The command of verse 18 — "Do not remember the former things" — cuts against two opposite temptations that afflict Catholics today. The first is nostalgia: the tendency to locate God's action exclusively in the past, whether in a golden age of the Church, a previous pontificate, or the spiritual consolations of one's youth. The second is despair: the sense that because the Church faces crisis, because one's prayer feels dry, because the culture feels hostile — like a wilderness — God has gone silent. Isaiah answers both temptations with a single word: behold. Look here. Look now. "I am about to do a new thing; now it springs forth."
Concretely, this passage invites a Catholic today to practice what the Ignatian tradition calls consolation without prior cause: an openness to God's action in unexpected, unanticipated forms. The rivers God promises do not flow through the comfortable channels we have mapped. They spring up in the desert — in a difficult marriage, a health crisis, a parish community that seems to be struggling. The "people formed for praise" are not formed by their own spiritual achievements but by God's deliberate, potter-like shaping — often through precisely the wilderness seasons we most want to escape. Lectio divina with this passage, especially sitting with the phrase "behold, I am doing a new thing," can be a powerful daily examination: Where today am I being invited to perceive God's action rather than rehearse my fears?

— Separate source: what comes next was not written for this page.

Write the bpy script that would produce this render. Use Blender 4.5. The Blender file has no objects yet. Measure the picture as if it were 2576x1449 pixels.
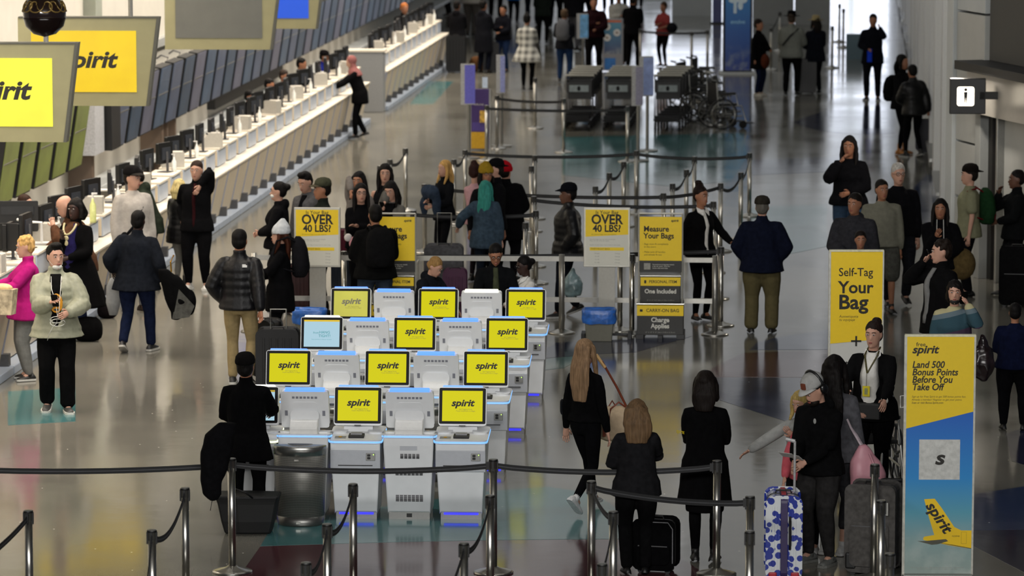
import bpy, math, random
from math import sin, cos, pi, radians as R, atan, tan, sqrt
from mathutils import Vector as V, Matrix, noise
random.seed(7)
SC = bpy.context.scene
COL = SC.collection
WS = bpy.data.scenes.new('workbench')      # scratch scene for evaluating modifiers, removed at the end
def wdg():
    with bpy.context.temp_override(scene=WS, view_layer=WS.view_layers[0]):
        dg = bpy.context.evaluated_depsgraph_get(); dg.update()
    return dg
# ------------------------------------------------------------------ camera
F, CX, CY, CAMH = 10000.0, 1288.0, 724.5, 6.8
TH = atan(1274.5 / F); PSI = R(4.89)
cam = bpy.data.cameras.new('camera'); camo = bpy.data.objects.new('camera', cam); COL.objects.link(camo)
cam.sensor_width = 36; cam.lens = F * 36 / 2576; cam.clip_end = 600
camo.location = (0, 0, CAMH); camo.rotation_euler = (pi / 2 - TH, 0, PSI)
SC.camera = camo
cam.dof.use_dof = True; cam.dof.focus_distance = 38.0; cam.dof.aperture_fstop = 3.2
CM = camo.rotation_euler.to_matrix()
SC.view_settings.view_transform = 'Standard'; SC.view_settings.look = 'None'
SC.view_settings.gamma = 1; SC.view_settings.use_curve_mapping = False
SC.view_settings.exposure = 0.0
# world: dim indoor ambience
W = bpy.data.worlds.new('world'); SC.world = W; W.use_nodes = True
W.node_tree.nodes['Background'].inputs[0].default_value = (.75, .82, 1, 1)
W.node_tree.nodes['Background'].inputs[1].default_value = .06

def area(name, loc, sx, sy, power, col, rot=(0, 0, 0), spread=180):
    l = bpy.data.lights.new(name, 'AREA'); l.shape = 'RECTANGLE'; l.size = sx; l.size_y = sy
    l.energy = power; l.color = col; l.spread = R(spread)
    o = bpy.data.objects.new(name, l); o.location = loc; o.rotation_euler = rot; COL.objects.link(o)
    return o
area('counter_lamp_row', (-10.6, 66, 5.6), .6, 60, 1300, (1, .84, .68), (0, 0, 0), 120)
area('counter_wash_lamp_row', (-11.0, 66, 4.4), .5, 60, 330, (1, .90, .78), (0, 0, 0), 130)
area('counter_front_fill_light', (-6.6, 66, 7.6), .8, 60, 2300, (1, .90, .78), (0, R(38), 0), 110)  # unseen fill added to brighten the counter fronts, not a known fixture
area('hall_ceiling_lamps', (-5, 104, 8.75), 12, 112, 1250, (.96, .98, 1))
area('end_window_daylight', (-2, 168, 5), 22, 9, 3000, (.88, .92, 1), (pi / 2, 0, 0))
area('side_area_light', (1.0, 128, 5), 50, 6, 1000, (.88, .92, 1), (0, -pi / 2 * .8, 0))  # broad cool area light by the right wall, which has no window
area('front_fill_light', (-2.5, 10, 8.4), 16, 1.5, 3700, (1, .98, .95), (pi / 2 - R(14), 0, R(3)))  # added fill from the camera side, brightens kiosk fronts and banners
area('second_front_fill_light', (-3.5, 36, 8.7), 9, 1, 550, (1, .98, .95), (pi / 2 - R(25), 0, R(3)))  # second added front fill, aimed at the signs farther down the hall

# ------------------------------------------------------------------ pixel helpers (real ground positions)
def ray(px, py):
    return CM @ V(((px - CX) / F, -(py - CY) / F, -1.0))
def P(px, py, h=0.0):
    d = ray(px, py); t = (h - CAMH) / d.z
    return V((d.x * t, d.y * t, h))
def S(py):                              # pixels per metre at ground row py
    return (py + 550) / 6.8 * .992
def Zat(px, py, pos):                   # height of the pixel row py above ground position pos
    d = ray(px, py); k = sqrt((pos.x ** 2 + pos.y ** 2) / (d.x ** 2 + d.y ** 2))
    return CAMH + d.z * k

# ------------------------------------------------------------------ materials
MC = {}
def lin(c):
    if isinstance(c, str):
        c = [int(c[i:i + 2], 16) / 255 for i in (0, 2, 4)]
    return tuple((x / 12.92 if x < .04045 else ((x + .055) / 1.055) ** 2.4) for x in c) + (1,)
def mat(c, rough=.6, metal=0., var=.15, sc=30., bump=0., emit=0., spec=.5, coat=0.):
    key = (c, rough, metal, var, sc, bump, emit, spec, coat)
    if key in MC: return MC[key]
    m = bpy.data.materials.new('surface'); m.use_nodes = True; nt = m.node_tree; b = nt.nodes['Principled BSDF']
    col = lin(c)
    b.inputs['Roughness'].default_value = rough; b.inputs['Metallic'].default_value = metal
    b.inputs['Specular IOR Level'].default_value = spec; b.inputs['Coat Weight'].default_value = coat
    tc = nt.nodes.new('ShaderNodeTexCoord'); n = nt.nodes.new('ShaderNodeTexNoise')
    n.inputs['Scale'].default_value = sc; n.inputs['Detail'].default_value = 3
    nt.links.new(tc.outputs['Object'], n.inputs['Vector'])
    r = nt.nodes.new('ShaderNodeValToRGB')
    r.color_ramp.elements[0].position = .3; r.color_ramp.elements[1].position = .7
    r.color_ramp.elements[0].color = tuple(x * (1 - var) for x in col[:3]) + (1,)
    r.color_ramp.elements[1].color = tuple(min(1, x * (1 + var)) for x in col[:3]) + (1,)
    nt.links.new(n.outputs['Fac'], r.inputs['Fac']); nt.links.new(r.outputs['Color'], b.inputs['Base Color'])
    if bump:
        bp = nt.nodes.new('ShaderNodeBump'); bp.inputs['Strength'].default_value = bump; bp.inputs['Distance'].default_value = .01
        nt.links.new(n.outputs['Fac'], bp.inputs['Height']); nt.links.new(bp.outputs['Normal'], b.inputs['Normal'])
    if emit:
        nt.links.new(r.outputs['Color'], b.inputs['Emission Color']); b.inputs['Emission Strength'].default_value = emit; nt.links.remove(b.inputs['Base Color'].links[0]); b.inputs['Base Color'].default_value = (.01, .01, .01, 1)
    MC[key] = m
    return m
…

"I will make a way in the wilderness and rivers in the desert" inverts the geography of the first Exodus. The first Exodus moved through the sea to the desert; the new act of salvation will transform the desert itself into a place of abundance. This is not a lesser miracle but a greater one: God does not merely open a path through nature's obstacle; He transforms the hostile wilderness into a garden.

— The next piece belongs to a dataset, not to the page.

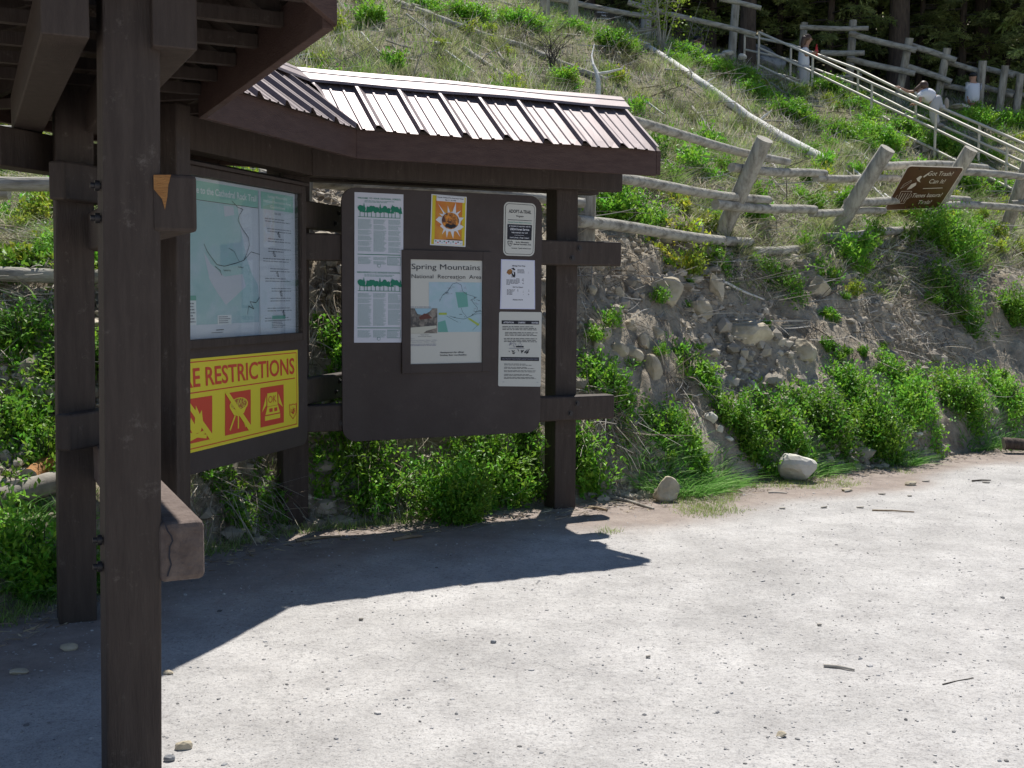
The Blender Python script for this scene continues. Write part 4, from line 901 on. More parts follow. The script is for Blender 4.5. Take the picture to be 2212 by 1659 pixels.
# the same fence further left, behind the kiosk
x0 = hit(60, 640)[1]
fence("grey log fence seen under the kiosk roof at the left", [(-60, 650, -60, 262, .10, 0), (640, 560, 655, 330, .10, 0)],
      [(-160, 278, x0 + .3, 30, 284, x0 + .3, .045), (-160, 392, x0, 250, 400, x0 + .1, .055), (-160, 417, x0 + .5, 20, 421, x0 + .5, .045), (-160, 590, x0 - .1, 640, 597, x0 + .2, .055), (560, 378, x0 + .9, 760, 401, x0 + 1.2, .055), (600, 384, x0 + 1.4, 1262, 436, 10.4, .05)], (60, 640))
# upper fence along the ridge
zu = lambda x, y: (1109.4 + x / 3.988, y / 3.988)
U = []
for (bx, by, tx, ty, r_) in ((1178, 45, 1175, -40, .11), (1237, 52, 1240, -30, .11), (1395, 80, 1399, -45, .14), (1580, 130, 1592, -25, .11)): U.append((bx, by, tx, ty, r_, .1))
fence("grey log rail fence along the ridge before the dark trees", U,
      [(1150, -9, 27.5, 1425, 40, 27.2, .068), (1357, 6, 27.6, 1632, 76, 27.0, .068), (1555, -3, 27.2, 1644, 17, 27.0, .062), (1300, 78, 27.6, 1425, 62, 27.4, .04)], (1395, 100))
G = lambda x, y: (1621.4 + x / 3.746, y / 3.746)
def GR(x0, y0, x1, y1, r_, d0=30.5, d1=30.): a = G(x0, y0); b = G(x1, y1); return (*a, d0, *b, d1, r_ * .85)
fence("dark log fence stepping down in front of the tall conifers", [(*G(800, 620), *G(830, 165), .11, .1, 31), (*G(405, 560), *G(435, 185), .10, .1, 31), (*G(1200, 760), *G(1288, 305), .11, .3, 30.6), (*G(1515, 800), *G(1592, 385), .11, .3, 30.4), (*G(1842, 890), *G(1880, 490), .11, .2, 30), (*G(2010, 900), *G(2062, 530), .10, .2, 30), (*G(2150, 900), *G(2185, 600), .10, .2, 30)],
      [GR(400, 225, 955, 232, .08), GR(570, 430, 920, 430, .09), GR(800, 272, 1340, 412, .10), GR(780, 472, 1330, 600, .10), GR(1260, 355, 1662, 488, .10), GR(1230, 522, 1625, 662, .10), GR(1555, 492, 1855, 578, .09), GR(1520, 680, 1870, 752, .09), GR(1880, 550, 2130, 612, .09), GR(1880, 702, 2130, 775, .09), GR(2070, 578, 2330, 650, .08), GR(2070, 735, 2330, 800, .08), GR(2045, 885, 2330, 960, .07), GR(450, 640, 900, 610, .06)], (1964, 190))

# small dark sign on the ridge fence
c0 = atd(1306, 33, 28.2); k = 28.2 / f
sg = empty("trail_sign", c0, "small dark sign with white lettering below the ridge fence rail", "sign")
mb = MB(); mb.box(c0, (Rv, (0, 1, 0), (0, 0, 1)), (42 * k, .04, 22 * k), darktwig); mb.build("sign_board", sg)
mb = MB()
for i, (st, w_) in enumerate((("CATHEDRAL ROCK", .34), ("TRAIL", .12), ("NO MOTOR VEHICLES", .32))):
    v, fs = glyphs(st, .03); x0_, x1_ = v[:, 0].min(), v[:, 0].max()
    mb.add([c0 + np.array([((a - x0_) / (x1_ - x0_) - .5) * w_ - .02, -.024, .05 - .075 * i + b * .045]) for a, b in v], fs, white_ink)
mb.build("lettering", sg); mb = MB(); mb.tube([c0 + np.array([0, .05, .1]), c0 + np.array([0, .05, -.9])], .05, greypole, 8); mb.build("post", sg)

# "Got Trash?" sign on the fence: rectangle lying in the plane of the leaning posts
dS = fd(1990, .3) - .42
TL, TR, BR, BL = atd(1962, 358, dS - .33 - .28), atd(2084, 362, dS + .1 - .33), atd(2028, 449, dS + .28), atd(1909, 455, dS - .05)
sgn = empty("litter_sign", (TL + BR) / 2, "brown metal sign on the log fence reading Got Trash? Can It!", "sign")
e1 = (TR - TL); e2 = (BL - TL); nn = np.cross(e2, e1); nn /= np.linalg.norm(nn)
if nn[1] > 0: nn = -nn
SP = lambda a, t, l=0: TL * (1 - a) * (1 - t) + TR * a * (1 - t) + BL * (1 - a) * t + BR * a * t + nn * l
mb = MB()
def rr(i, l, r_=.06):
    pts = []
    for ca, ct, a0 in ((1 - r_ - i, r_ + i, 0), (r_ + i, r_ + i, 90), (r_ + i, 1 - r_ - i, 180), (1 - r_ - i, 1 - r_ - i, 270)):
        for k_ in range(5): g_ = math.radians(a0 + 22.5 * k_); pts.append(SP(ca + r_ * math.cos(g_), ct - r_ * math.sin(g_), l))
    return pts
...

Verses 20–21 — The Cosmic Scope of the New Salvation
The honor given by the jackals and ostriches — desert creatures evocative of desolation and mourning in prophetic literature (cf. Isa 13:21–22; 34:13) — signals a cosmic renewal: the wasteland itself becomes a place of liturgical praise. The language anticipates the "new creation" motif fully developed in Isaiah 65–66 and in Paul (2 Cor 5:17; Gal 6:15). Verse 21 closes with a capsule statement of Israel's vocation — "the people I formed for myself, that they might declare my praise" — directly echoing Exodus 19:5–6. The word "formed" (yāṣar, the verb used of the potter in Gen 2:7) suggests an intimate, deliberate crafting, not a mass production. This people exists for the hallēl of God.

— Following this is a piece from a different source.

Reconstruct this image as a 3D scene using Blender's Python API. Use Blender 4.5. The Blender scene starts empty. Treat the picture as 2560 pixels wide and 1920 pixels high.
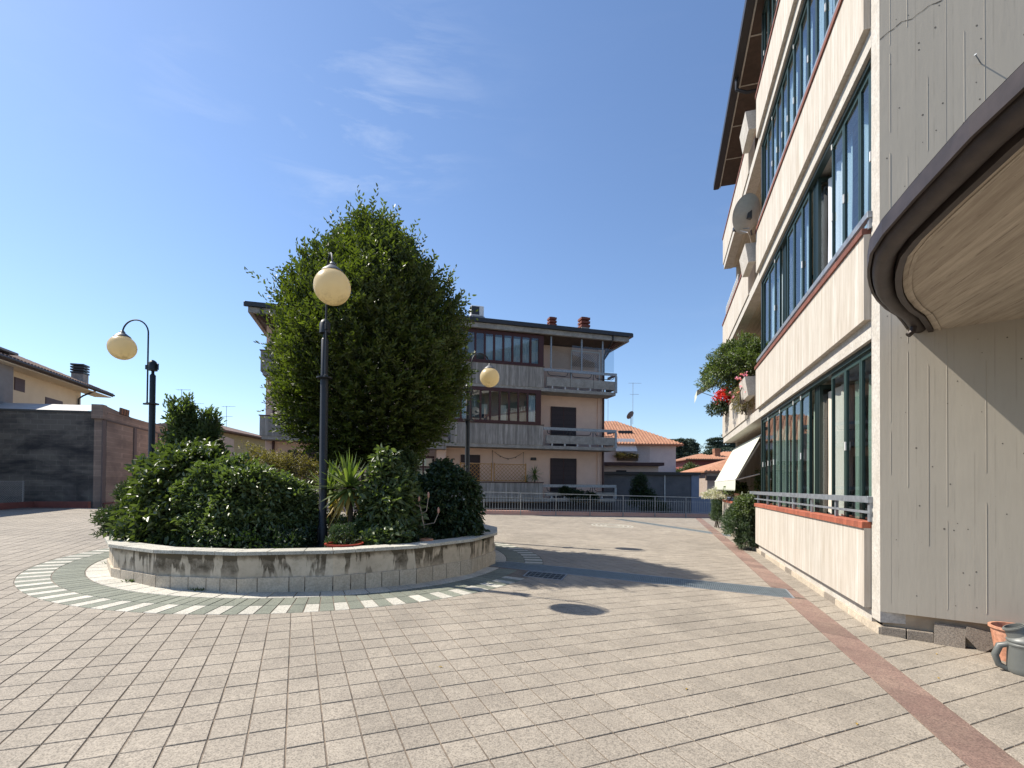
import bpy, math, random
import numpy as np
from mathutils import Vector, Matrix
R = math.radians
S = bpy.context.scene
COL = S.collection
random.seed(7); rng = np.random.default_rng(7)

# ------------------------------------------------------------------ camera
ROLL, PITCH = .008, .0126
cp, sp, cr, sr = math.cos(PITCH), math.sin(PITCH), math.cos(ROLL), math.sin(ROLL)
fwd = Vector((0, cp, sp)); up0 = Vector((0, -sp, cp)); rt0 = Vector((1, 0, 0))
rt = cr*rt0 + sr*up0; up = -sr*rt0 + cr*up0
cd = bpy.data.cameras.new('camera'); cam = bpy.data.objects.new('camera', cd); COL.objects.link(cam)
cd.sensor_width = 36; cd.lens = 36*1220/2560; cd.shift_y = .09364; cd.clip_end = 3000; cd.clip_start = .05
M = Matrix.Identity(4)
for i, v in enumerate((rt, up, -fwd)):
    for j in range(3): M[j][i] = v[j]
M[2][3] = 1.6
cam.matrix_world = M; S.camera = cam

# ------------------------------------------------------------------ world, sun
SAZ, SEL = -71.5, 50.3
w = bpy.data.worlds.new('World'); S.world = w; w.use_nodes = True
nt = w.node_tree; nt.nodes.clear()
out = nt.nodes.new('ShaderNodeOutputWorld'); bg = nt.nodes.new('ShaderNodeBackground')
sky = nt.nodes.new('ShaderNodeTexSky'); sky.sky_type = 'NISHITA'; sky.sun_disc = False
sky.sun_elevation = R(SEL); sky.sun_rotation = R(SAZ); sky.air_density = 1.1; sky.dust_density = .35; sky.ozone_density = 2.2
sky.altitude = 50
bg.inputs[1].default_value = .105
tc = nt.nodes.new('ShaderNodeTexCoord')
mp = nt.nodes.new('ShaderNodeMapping'); mp.inputs['Rotation'].default_value = (0, R(-18), R(12)); mp.inputs['Scale'].default_value = (1.6, 4., 9.)
n1 = nt.nodes.new('ShaderNodeTexNoise'); n1.inputs['Scale'].default_value = 2.6; n1.inputs['Detail'].default_value = 8; n1.inputs['Roughness'].default_value = .62; n1.inputs['Distortion'].default_value = .5
n2 = nt.nodes.new('ShaderNodeTexNoise'); n2.inputs['Scale'].default_value = 2.1; n2.inputs['Detail'].default_value = 2
r1 = nt.nodes.new('ShaderNodeMapRange'); r1.inputs[1].default_value = .5; r1.inputs[2].default_value = .78
r2 = nt.nodes.new('ShaderNodeMapRange'); r2.inputs[1].default_value = .5; r2.inputs[2].default_value = .68; r2.inputs[4].default_value = .42
mu = nt.nodes.new('ShaderNodeMath'); mu.operation = 'MULTIPLY'
mx = nt.nodes.new('ShaderNodeMixRGB'); mx.inputs[2].default_value = (6.2, 6.6, 7.2, 1)
L = nt.links.new
L(tc.outputs['Generated'], mp.inputs[0]); L(mp.outputs[0], n1.inputs[0]); L(tc.outputs['Generated'], n2.inputs[0])
L(n1.outputs[0], r1.inputs[0]); L(n2.outputs[0], r2.inputs[0]); L(r1.outputs[0], mu.inputs[0]); L(r2.outputs[0], mu.inputs[1])
vd = nt.nodes.new('ShaderNodeVectorMath'); vd.operation = 'DISTANCE'; vn = nt.nodes.new('ShaderNodeVectorMath'); vn.operation = 'NORMALIZE'
L(tc.outputs['Generated'], vn.inputs[0]); L(vn.outputs[0], vd.inputs[0]); vd.inputs[1].default_value = Vector((-.40, 1., .84)).normalized()
r3 = nt.nodes.new('ShaderNodeMapRange'); r3.inputs[1].default_value = .02; r3.inputs[2].default_value = .26; r3.inputs[3].default_value = 1.; r3.inputs[4].default_value = .10
L(vd.outputs['Value'], r3.inputs[0]); mu2 = nt.nodes.new('ShaderNodeMath'); mu2.operation = 'MULTIPLY'; L(mu.outputs[0], mu2.inputs[0]); L(r3.outputs[0], mu2.inputs[1])
tn = nt.nodes.new('ShaderNodeMixRGB'); tn.blend_type = 'MULTIPLY'; tn.inputs[0].default_value = 1; tn.inputs[2].default_value = (.91, .975, 1.08, 1); L(sky.outputs[0], tn.inputs[1])
L(mu2.outputs[0], mx.inputs[0]); L(tn.outputs[0], mx.inputs[1]); L(mx.outputs[0], bg.inputs[0]); L(bg.outputs[0], out.inputs[0])
sd = bpy.data.lights.new('sun', 'SUN'); sd.energy = 5.0; sd.angle = R(.53); sd.color = (1, .93, .82)
so = bpy.data.objects.new('sun', sd); COL.objects.link(so)
sv = Vector((math.sin(R(SAZ))*math.cos(R(SEL)), math.cos(R(SAZ))*math.cos(R(SEL)), math.sin(R(SEL))))
so.rotation_euler = sv.to_track_quat('Z', 'Y').to_euler(); so.location = sv*60
S.view_settings.view_transform = 'Standard'; S.view_settings.look = 'None'; S.view_settings.gamma = 1
S.view_settings.use_curve_mapping = False; S.view_settings.exposure = .66

# ------------------------------------------------------------------ helpers
def gz(x, y): return -.023*x + .0068*y
class MB:
    def __init__(s): s.v = []; s.f = []; s.m = []; s.mi = 0
    def add(s, vs, fs):
        o = len(s.v); s.v += [tuple(p) for p in vs]; s.f += [tuple(i+o for i in f) for f in fs]; s.m += [s.mi]*len(fs); return s
    def box(s, a, b, c=0.):
        x0, y0, z0 = a; x1, y1, z1 = b
        if x0 > x1: x0, x1 = x1, x0
        if y0 > y1: y0, y1 = y1, y0
        if z0 > z1: z0, z1 = z1, z0
        if c:
            c = min(c, (x1-x0)*.3, (y1-y0)*.3, (z1-z0)*.3)
            return s.prism([(x0+c, y0), (x1-c, y0), (x1, y0+c), (x1, y1-c), (x1-c, y1), (x0+c, y1), (x0, y1-c), (x0, y0+c)], z0, z1, c)
        return s.add([(x0,y0,z0),(x1,y0,z0),(x1,y1,z0),(x0,y1,z0),(x0,y0,z1),(x1,y0,z1),(x1,y1,z1),(x0,y1,z1)],
                     [(0,3,2,1),(4,5,6,7),(0,1,5,4),(1,2,6,5),(2,3,7,6),(3,0,4,7)])
    def prism(s, P, z0, z1, c=0.):
        n = len(P)
        if c:
            cx = sum(p[0] for p in P)/n; cy = sum(p[1] for p in P)/n
            Q = []
            for x, y in P:
                d = math.hypot(x-cx, y-cy) or 1; k = max(0, 1-c*1.2/d); Q.append((cx+(x-cx)*k, cy+(y-cy)*k))
            vs = [(x, y, z0) for x, y in P]+[(x, y, z1-c) for x, y in P]+[(x, y, z1) for x, y in Q]
            fs = [tuple(range(2*n, 3*n)), tuple(range(n-1, -1, -1))]
            for i in range(n):
                j = (i+1) % n; fs += [(i, j, n+j, n+i), (n+i, n+j, 2*n+j, 2*n+i)]
        else:
            vs = [(x, y, z0) for x, y in P]+[(x, y, z1) for x, y in P]
            fs = [tuple(range(n, 2*n)), tuple(range(n-1, -1, -1))]+[(i, (i+1) % n, n+(i+1) % n, n+i) for i in range(n)]
        return s.add(vs, fs)
    def tube(s, path, r, n=8, cap=True):
        P = [Vector(p) for p in path]; rr = r if hasattr(r, '__len__') else [r]*len(P)
        o = len(s.v); prev = None
        for i, p in enumerate(P):
            t = (P[min(i+1, len(P)-1)]-P[max(i-1, 0)]).normalized()
            if prev is None:
                a = t.orthogonal().normalized()
            else:
                a = (prev - t*prev.dot(t)); a = a.normalized() if a.length > 1e-6 else t.orthogonal().normalized()
            prev = a; b = t.cross(a)
            for k in range(n):
                q = 2*math.pi*k/n; s.v.append(tuple(p+(a*math.cos(q)+b*math.sin(q))*rr[i]))
        for i in range(len(P)-1):
            for k in range(n):
                s.f.append((o+i*n+k, o+i*n+(k+1) % n, o+(i+1)*n+(k+1) % n, o+(i+1)*n+k)); s.m.append(s.mi)
        if cap:
            s.f.append(tuple(o+k for k in range(n-1, -1, -1))); s.f.append(tuple(o+(len(P)-1)*n+k for k in range(n))); s.m += [s.mi]*2
        return s
    def lathe(s, prof, c=(0,0,0), n=20, ax=None):
        vs = []; fs = []
        m = len(prof)
        for k in range(n):
            q = 2*math.pi*k/n
            for r, z in prof: vs.append((c[0]+r*math.cos(q), c[1]+r*math.sin(q), c[2]+z))
        for k in range(n):
            j = (k+1) % n
            for i in range(m-1): fs.append((k*m+i, j*m+i, j*m+i+1, k*m+i+1))
        fs.append(tuple(k*m for k in range(n-1, -1, -1))) if prof[0][0] > 1e-4 else None
        fs.append(tuple(k*m+m-1 for k in range(n))) if prof[-1][0] > 1e-4 else None
        return s.add(vs, fs)
    def quad(s, a, b, c, d): return s.add([a, b, c, d], [(0, 1, 2, 3)])
    def xf(s, M):
        s.v = [tuple(M @ Vector(p)) for p in s.v]; return s
    def mesh(s, name, mat, smooth=False):
        me = bpy.data.meshes.new(name); me.from_pydata(s.v, [], s.f)
        for m_ in (mat if isinstance(mat, (list, tuple)) else [mat]): me.materials.append(m_)
        if any(s.m): me.polygons.foreach_set('material_index', s.m)
        if smooth:
            me.polygons.foreach_set('use_smooth', [True]*len(me.polygons))
            try: me.set_sharp_from_angle(angle=R(38))
            except Exception: pass
        me.update(); return me
    def build(s, name, mat, parent=None, loc=(0,0,0), smooth=False, **k):
        o = bpy.data.objects.new(name, s.mesh(name, mat, smooth)); COL.objects.link(o)
        o.location = loc; o.parent = parent
        for a, b in k.items(): o[a] = b
        return o
def link(name, me, parent=None, loc=(0,0,0), rz=0, **k):
    o = bpy.data.objects.new(name, me); COL.objects.link(o); o.location = loc; o.rotation_euler = (0, 0, rz); o.parent = parent
    for a, b in k.items(): o[a] = b
    return o
def thing(name, label, cat, loc=(0,0,0), rz=0, group=None):
    o = bpy.data.objects.new(name, None); o.empty_display_size = .2; COL.objects.link(o); o.location = loc; o.rotation_euler = (0, 0, rz)
    o['label'] = label; o['category'] = cat
    if group: o['group'] = group
    return o
def tag(o, label, cat, group=None):
    o['label'] = label; o['category'] = cat
    if group: o['group'] = group
    return o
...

Typological and Spiritual Senses
The Fathers unanimously read this oracle Christologically. The "way in the wilderness" is both the ministry of John the Baptist (who quotes Isa 40:3 in all four Gospels) and the Paschal Mystery of Christ, who is Himself the Way (John 14:6). The "new thing" (ḥadāšâ) is the Incarnation and Resurrection. The "water in the desert" is Baptism and the Eucharist — the sacramental life of the Church poured out through the "dry land" of a fallen world. Origen (Commentary on John) and Cyril of Alexandria both interpret the rivers in the desert as the life-giving streams of the Holy Spirit flowing from Christ's pierced side (John 19:34).